The effects of FSC Certification in Estonia, Germany, Latvia, Russia, Sweden and the UK. Summary report & country reports

Posted on 14 February 2005

An Analysis of Corrective Action Requests
Background and Overview 
Five years after forest certification began its rapid expansion in Europe the questions "what benefits have certification brought?" or "what tangible differences are there to forest management because of certification?" are being asked. In an attempt to answer these questions WWF carried out an analysis of forest certification in Europe. The analysis was based on information available on the internet. The benefits of forest certification quoted in this paper refer only to those provided by FSC certification. 
The analysis was carried out for six countries: Estonia, Germany, Latvia, Russia, Sweden and the UK. It is based upon the publicly available information from audit reports prepared by independent assessors.
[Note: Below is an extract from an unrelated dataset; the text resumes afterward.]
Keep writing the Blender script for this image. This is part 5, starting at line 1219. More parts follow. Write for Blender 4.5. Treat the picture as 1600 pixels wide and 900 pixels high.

The Corrective Action Requests, listed in the audit reports, provide a summary of the changes that forest managers have had to make to achieve or maintain the forest certification standard. It is important to note however, that improvements made in preparation of the certification audits are not captured in this analysis, so the summary provided almost certainly underestimates the benefits provided. 
2817 Corrective Action Requests were reviewed, covering 18million hectares of forest. Together they provide a comprehensive overview of the impacts of forest certification. This report presents the results of this analysis, comparing the trends across all 6 countries whilst drawing important conclusions for key audiences and stakeholders in the debate on certification. The conclusions presented are those based on results from at least three countries, with the majority of observations valid for five or six countries. They therefore present evidence of fundamental system-wide improvements to the management of Europe's forests. 
Finally, this report concentrates on the consistent Europe-wide benefits of certification. It is important to note that in addition to the generic results presented in this report, significant country specific improvements were also recorded in all countries. For example,

•  in Sweden, which started from a relatively high level of forest management, FSC certification has led to improved planning and use of forest residues for biomass in order not to compromise biodiversity management, and on social issues the rights of the Sami people are now formally respected and addressed in forest management.

•  in Russia employment rights for forest workers have been strengthened with workers now paid on time.
The ability to improve country specific issues in forest management in different national contexts is an important additional conclusion from this analysis, however not covered in detail in this overview.